> [Problem statement]:
Every entry must be echoed exactly.

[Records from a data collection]
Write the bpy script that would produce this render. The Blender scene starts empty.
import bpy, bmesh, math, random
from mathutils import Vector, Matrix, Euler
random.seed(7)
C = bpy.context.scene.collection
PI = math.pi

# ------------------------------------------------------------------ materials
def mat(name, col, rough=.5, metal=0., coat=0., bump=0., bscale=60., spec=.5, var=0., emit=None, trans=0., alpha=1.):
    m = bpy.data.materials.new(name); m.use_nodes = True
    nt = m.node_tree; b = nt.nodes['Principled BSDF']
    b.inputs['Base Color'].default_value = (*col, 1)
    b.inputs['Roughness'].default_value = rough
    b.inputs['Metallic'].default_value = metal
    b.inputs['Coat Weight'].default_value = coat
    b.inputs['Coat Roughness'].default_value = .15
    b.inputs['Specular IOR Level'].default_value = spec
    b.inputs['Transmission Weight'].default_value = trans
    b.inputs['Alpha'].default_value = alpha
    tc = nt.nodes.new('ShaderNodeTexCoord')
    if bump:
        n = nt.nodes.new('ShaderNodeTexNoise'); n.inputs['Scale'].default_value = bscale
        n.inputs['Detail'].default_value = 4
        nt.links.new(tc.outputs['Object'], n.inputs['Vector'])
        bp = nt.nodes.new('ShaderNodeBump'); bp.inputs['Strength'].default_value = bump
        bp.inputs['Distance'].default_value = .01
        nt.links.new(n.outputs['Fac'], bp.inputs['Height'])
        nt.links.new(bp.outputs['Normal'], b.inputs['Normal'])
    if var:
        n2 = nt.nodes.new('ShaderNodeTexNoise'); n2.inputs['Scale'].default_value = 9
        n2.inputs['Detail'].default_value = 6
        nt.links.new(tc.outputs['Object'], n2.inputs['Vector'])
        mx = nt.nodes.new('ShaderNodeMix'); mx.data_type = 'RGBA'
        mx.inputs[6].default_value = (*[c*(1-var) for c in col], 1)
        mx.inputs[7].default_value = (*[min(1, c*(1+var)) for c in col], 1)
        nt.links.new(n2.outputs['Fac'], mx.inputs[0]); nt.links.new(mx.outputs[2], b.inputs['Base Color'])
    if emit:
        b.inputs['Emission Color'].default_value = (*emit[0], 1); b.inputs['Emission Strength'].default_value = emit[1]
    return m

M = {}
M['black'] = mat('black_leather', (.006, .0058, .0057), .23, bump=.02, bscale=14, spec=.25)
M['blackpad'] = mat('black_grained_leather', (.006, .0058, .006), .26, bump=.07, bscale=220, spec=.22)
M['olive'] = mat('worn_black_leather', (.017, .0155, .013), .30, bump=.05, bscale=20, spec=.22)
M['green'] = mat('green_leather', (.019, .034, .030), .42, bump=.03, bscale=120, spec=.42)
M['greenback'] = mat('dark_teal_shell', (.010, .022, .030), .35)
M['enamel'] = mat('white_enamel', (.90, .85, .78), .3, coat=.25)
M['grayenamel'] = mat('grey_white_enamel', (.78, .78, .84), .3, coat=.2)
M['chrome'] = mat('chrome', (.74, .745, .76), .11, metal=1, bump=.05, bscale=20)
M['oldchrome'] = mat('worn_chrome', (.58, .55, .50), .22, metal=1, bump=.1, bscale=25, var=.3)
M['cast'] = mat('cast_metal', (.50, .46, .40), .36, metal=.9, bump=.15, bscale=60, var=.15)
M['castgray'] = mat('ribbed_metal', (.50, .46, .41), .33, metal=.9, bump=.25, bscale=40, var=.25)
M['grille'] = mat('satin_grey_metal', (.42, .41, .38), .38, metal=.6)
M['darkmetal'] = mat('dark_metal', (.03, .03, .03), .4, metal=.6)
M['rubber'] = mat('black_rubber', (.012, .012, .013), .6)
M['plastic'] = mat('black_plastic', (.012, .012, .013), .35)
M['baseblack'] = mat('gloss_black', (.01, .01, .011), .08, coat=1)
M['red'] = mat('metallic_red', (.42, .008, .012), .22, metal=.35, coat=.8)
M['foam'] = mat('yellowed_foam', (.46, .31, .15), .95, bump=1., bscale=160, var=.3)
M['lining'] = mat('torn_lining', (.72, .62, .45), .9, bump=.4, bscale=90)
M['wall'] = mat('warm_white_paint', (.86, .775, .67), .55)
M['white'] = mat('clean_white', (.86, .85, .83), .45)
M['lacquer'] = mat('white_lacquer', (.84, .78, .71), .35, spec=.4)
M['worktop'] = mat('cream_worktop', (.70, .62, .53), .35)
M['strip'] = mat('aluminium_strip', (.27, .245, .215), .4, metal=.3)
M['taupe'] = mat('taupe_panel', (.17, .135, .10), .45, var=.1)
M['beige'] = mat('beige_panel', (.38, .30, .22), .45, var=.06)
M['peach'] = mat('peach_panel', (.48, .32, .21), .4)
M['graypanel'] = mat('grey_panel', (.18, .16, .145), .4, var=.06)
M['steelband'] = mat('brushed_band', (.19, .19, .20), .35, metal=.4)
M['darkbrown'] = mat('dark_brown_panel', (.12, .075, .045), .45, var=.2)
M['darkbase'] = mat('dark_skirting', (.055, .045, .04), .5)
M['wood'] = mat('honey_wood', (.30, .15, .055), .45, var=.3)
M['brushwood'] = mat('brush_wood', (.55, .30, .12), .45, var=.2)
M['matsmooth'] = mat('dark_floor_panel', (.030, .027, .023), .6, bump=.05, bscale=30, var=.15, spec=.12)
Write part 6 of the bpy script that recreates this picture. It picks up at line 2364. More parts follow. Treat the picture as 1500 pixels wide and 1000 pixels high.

> [Correct answer]:
Write the bpy script that would produce this render. The Blender scene starts empty.
import bpy, bmesh, math, random
from mathutils import Vector, Matrix, Euler
random.seed(7)
C = bpy.context.scene.collection
PI = math.pi

# ------------------------------------------------------------------ materials
def mat(name, col, rough=.5, metal=0., coat=0., bump=0., bscale=60., spec=.5, var=0., emit=None, trans=0., alpha=1.):
    m = bpy.data.materials.new(name); m.use_nodes = True
    nt = m.node_tree; b = nt.nodes['Principled BSDF']
    b.inputs['Base Color'].default_value = (*col, 1)
    b.inputs['Roughness'].default_value = rough
    b.inputs['Metallic'].default_value = metal
    b.inputs['Coat Weight'].default_value = coat
    b.inputs['Coat Roughness'].default_value = .15
    b.inputs['Specular IOR Level'].default_value = spec
    b.inputs['Transmission Weight'].default_value = trans
    b.inputs['Alpha'].default_value = alpha
    tc = nt.nodes.new('ShaderNodeTexCoord')
    if bump:
        n = nt.nodes.new('ShaderNodeTexNoise'); n.inputs['Scale'].default_value = bscale
        n.inputs['Detail'].default_value = 4
        nt.links.new(tc.outputs['Object'], n.inputs['Vector'])
        bp = nt.nodes.new('ShaderNodeBump'); bp.inputs['Strength'].default_value = bump
        bp.inputs['Distance'].default_value = .01
        nt.links.new(n.outputs['Fac'], bp.inputs['Height'])
        nt.links.new(bp.outputs['Normal'], b.inputs['Normal'])
    if var:
        n2 = nt.nodes.new('ShaderNodeTexNoise'); n2.inputs['Scale'].default_value = 9
        n2.inputs['Detail'].default_value = 6
        nt.links.new(tc.outputs['Object'], n2.inputs['Vector'])
        mx = nt.nodes.new('ShaderNodeMix'); mx.data_type = 'RGBA'
        mx.inputs[6].default_value = (*[c*(1-var) for c in col], 1)
        mx.inputs[7].default_value = (*[min(1, c*(1+var)) for c in col], 1)
        nt.links.new(n2.outputs['Fac'], mx.inputs[0]); nt.links.new(mx.outputs[2], b.inputs['Base Color'])
    if emit:
        b.inputs['Emission Color'].default_value = (*emit[0], 1); b.inputs['Emission Strength'].default_value = emit[1]
    return m

M = {}
M['black'] = mat('black_leather', (.006, .0058, .0057), .23, bump=.02, bscale=14, spec=.25)
M['blackpad'] = mat('black_grained_leather', (.006, .0058, .006), .26, bump=.07, bscale=220, spec=.22)
M['olive'] = mat('worn_black_leather', (.017, .0155, .013), .30, bump=.05, bscale=20, spec=.22)
M['green'] = mat('green_leather', (.019, .034, .030), .42, bump=.03, bscale=120, spec=.42)
M['greenback'] = mat('dark_teal_shell', (.010, .022, .030), .35)
M['enamel'] = mat('white_enamel', (.90, .85, .78), .3, coat=.25)
M['grayenamel'] = mat('grey_white_enamel', (.78, .78, .84), .3, coat=.2)
M['chrome'] = mat('chrome', (.74, .745, .76), .11, metal=1, bump=.05, bscale=20)
M['oldchrome'] = mat('worn_chrome', (.58, .55, .50), .22, metal=1, bump=.1, bscale=25, var=.3)
M['cast'] = mat('cast_metal', (.50, .46, .40), .36, metal=.9, bump=.15, bscale=60, var=.15)
M['castgray'] = mat('ribbed_metal', (.50, .46, .41), .33, metal=.9, bump=.25, bscale=40, var=.25)
M['grille'] = mat('satin_grey_metal', (.42, .41, .38), .38, metal=.6)
M['darkmetal'] = mat('dark_metal', (.03, .03, .03), .4, metal=.6)
M['rubber'] = mat('black_rubber', (.012, .012, .013), .6)
M['plastic'] = mat('black_plastic', (.012, .012, .013), .35)
M['baseblack'] = mat('gloss_black', (.01, .01, .011), .08, coat=1)
M['red'] = mat('metallic_red', (.42, .008, .012), .22, metal=.35, coat=.8)
M['foam'] = mat('yellowed_foam', (.46, .31, .15), .95, bump=1., bscale=160, var=.3)
M['lining'] = mat('torn_lining', (.72, .62, .45), .9, bump=.4, bscale=90)
M['wall'] = mat('warm_white_paint', (.86, .775, .67), .55)
M['white'] = mat('clean_white', (.86, .85, .83), .45)
M['lacquer'] = mat('white_lacquer', (.84, .78, .71), .35, spec=.4)
M['worktop'] = mat('cream_worktop', (.70, .62, .53), .35)
M['strip'] = mat('aluminium_strip', (.27, .245, .215), .4, metal=.3)
M['taupe'] = mat('taupe_panel', (.17, .135, .10), .45, var=.1)
M['beige'] = mat('beige_panel', (.38, .30, .22), .45, var=.06)
M['peach'] = mat('peach_panel', (.48, .32, .21), .4)
M['graypanel'] = mat('grey_panel', (.18, .16, .145), .4, var=.06)
M['steelband'] = mat('brushed_band', (.19, .19, .20), .35, metal=.4)
M['darkbrown'] = mat('dark_brown_panel', (.12, .075, .045), .45, var=.2)
M['darkbase'] = mat('dark_skirting', (.055, .045, .04), .5)
M['wood'] = mat('honey_wood', (.30, .15, .055), .45, var=.3)
M['brushwood'] = mat('brush_wood', (.55, .30, .12), .45, var=.2)
M['matsmooth'] = mat('dark_floor_panel', (.030, .027, .023), .6, bump=.05, bscale=30, var=.15, spec=.12)
Write part 6 of the bpy script that recreates this picture. It picks up at line 2364. More parts follow. Treat the picture as 1500 pixels wide and 1000 pixels high.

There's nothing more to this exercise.